Discovery Travel will soon acquire a local twang. Starting September, the lifestyle channel will include two new Indian-produced shows, reportedly on cookery and travel. A third is scheduled for early next year. About 10-15 per cent of the channel's programming mix will be produced locally by mid-2008, according to Aditya Tripathi, vice-president, lifestyle, Discovery Travel and Living. "We will always be an English channel with an international feel, but there is always room for experimenting with local content, especially once you've defined yourself in the minds of the consumer," he says.
 
Is the network nervous that the launch of local content may backfire, considering they differentiated themselves from their competitors (Zoom for example) based on "quality, international content"? Tripathi is unambiguous, "Our Indian content will be of the same genre targeting the same audience, very international in flavour, and in fact will even be telecast in other countries."
 
Travel and Living can afford to be optimistic today. When it launched in October 2004, it positioned itself as an alternative contemporary channel. One year later however, TAM Media Research showed that TV rating share for Travel and Living in the primetime slot for English entertainment genre was just 2.7, compared to 4.1 for Zee Studio and 7.5 for Star World. According to Tripathi, all that's changed, "TAM ratings for week 53-2005 to week 10-2006 (All India CS4+), indicate that we have significantly higher viewership than Star World and Zee Cafe across India for both primetime and daytime viewing."
 
The viewership is raking in money too.

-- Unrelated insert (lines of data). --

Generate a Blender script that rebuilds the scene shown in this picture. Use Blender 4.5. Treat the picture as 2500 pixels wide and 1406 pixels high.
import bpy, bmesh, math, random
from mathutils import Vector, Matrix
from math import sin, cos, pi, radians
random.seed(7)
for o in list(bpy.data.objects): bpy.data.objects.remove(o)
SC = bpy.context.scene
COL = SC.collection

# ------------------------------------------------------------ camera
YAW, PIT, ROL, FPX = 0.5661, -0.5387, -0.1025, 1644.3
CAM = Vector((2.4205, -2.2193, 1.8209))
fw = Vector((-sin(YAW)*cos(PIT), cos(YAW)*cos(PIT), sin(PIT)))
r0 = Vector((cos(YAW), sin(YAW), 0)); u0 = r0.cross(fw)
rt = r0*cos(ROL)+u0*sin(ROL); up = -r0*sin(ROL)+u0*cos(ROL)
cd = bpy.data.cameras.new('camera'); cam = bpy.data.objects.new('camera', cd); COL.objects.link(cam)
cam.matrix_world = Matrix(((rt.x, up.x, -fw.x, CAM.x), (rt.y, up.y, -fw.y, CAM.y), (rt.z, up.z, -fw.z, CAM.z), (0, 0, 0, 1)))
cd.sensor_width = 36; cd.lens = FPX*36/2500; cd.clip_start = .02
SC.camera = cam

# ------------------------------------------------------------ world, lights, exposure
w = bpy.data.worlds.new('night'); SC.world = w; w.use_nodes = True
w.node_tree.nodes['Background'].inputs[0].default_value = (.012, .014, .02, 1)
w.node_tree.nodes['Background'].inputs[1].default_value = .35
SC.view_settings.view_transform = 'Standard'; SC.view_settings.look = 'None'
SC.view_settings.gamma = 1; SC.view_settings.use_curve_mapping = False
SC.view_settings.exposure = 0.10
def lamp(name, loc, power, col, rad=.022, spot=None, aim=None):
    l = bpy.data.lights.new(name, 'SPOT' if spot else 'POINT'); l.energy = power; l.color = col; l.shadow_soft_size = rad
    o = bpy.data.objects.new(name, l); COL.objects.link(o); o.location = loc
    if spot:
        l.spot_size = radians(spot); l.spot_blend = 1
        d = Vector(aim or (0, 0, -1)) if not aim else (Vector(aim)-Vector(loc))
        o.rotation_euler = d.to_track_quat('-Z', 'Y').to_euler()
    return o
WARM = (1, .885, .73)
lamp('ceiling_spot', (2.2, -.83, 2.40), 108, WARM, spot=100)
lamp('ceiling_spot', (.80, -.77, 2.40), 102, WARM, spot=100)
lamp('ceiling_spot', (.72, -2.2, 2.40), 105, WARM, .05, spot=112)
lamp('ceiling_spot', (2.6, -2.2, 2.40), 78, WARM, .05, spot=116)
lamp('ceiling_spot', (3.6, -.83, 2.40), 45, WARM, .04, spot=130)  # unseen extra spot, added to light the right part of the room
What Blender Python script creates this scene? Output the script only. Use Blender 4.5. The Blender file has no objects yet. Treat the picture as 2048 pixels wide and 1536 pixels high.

Tripathi indicates that advertising revenue targets for the first half of the 2006-2007 have been achieved in half the time. "The Rs 10 lakh deal, signed on with trepidation, has become a confident Rs 70 lakh deal," he says. "The advertisers' profile hasn't changed, because our positioning has been definitive from the start, so Nokia still markets its N-series and Samsung it's plasma televisions."
 
The channel is now working on perfecting its programming mix which started with a large repertoire of travel shows from Discovery. "At any given time, we had 40-50 per cent devoted to travel shows. Today, travel contributes to only 20 per cent of our product mix," says Tripathi. With 12-15 new programmes every quarter, the channel is now pitching individual shows, rather than the brand itself. Explains Tripathi: "Our philosophy has been that you could be surfing channels and get to Travel and Living and always find something appealing to watch, but we are now going to introduce programmes that will have dedicated following." It will be one among many vying for the dedication of the elusive Indian viewer.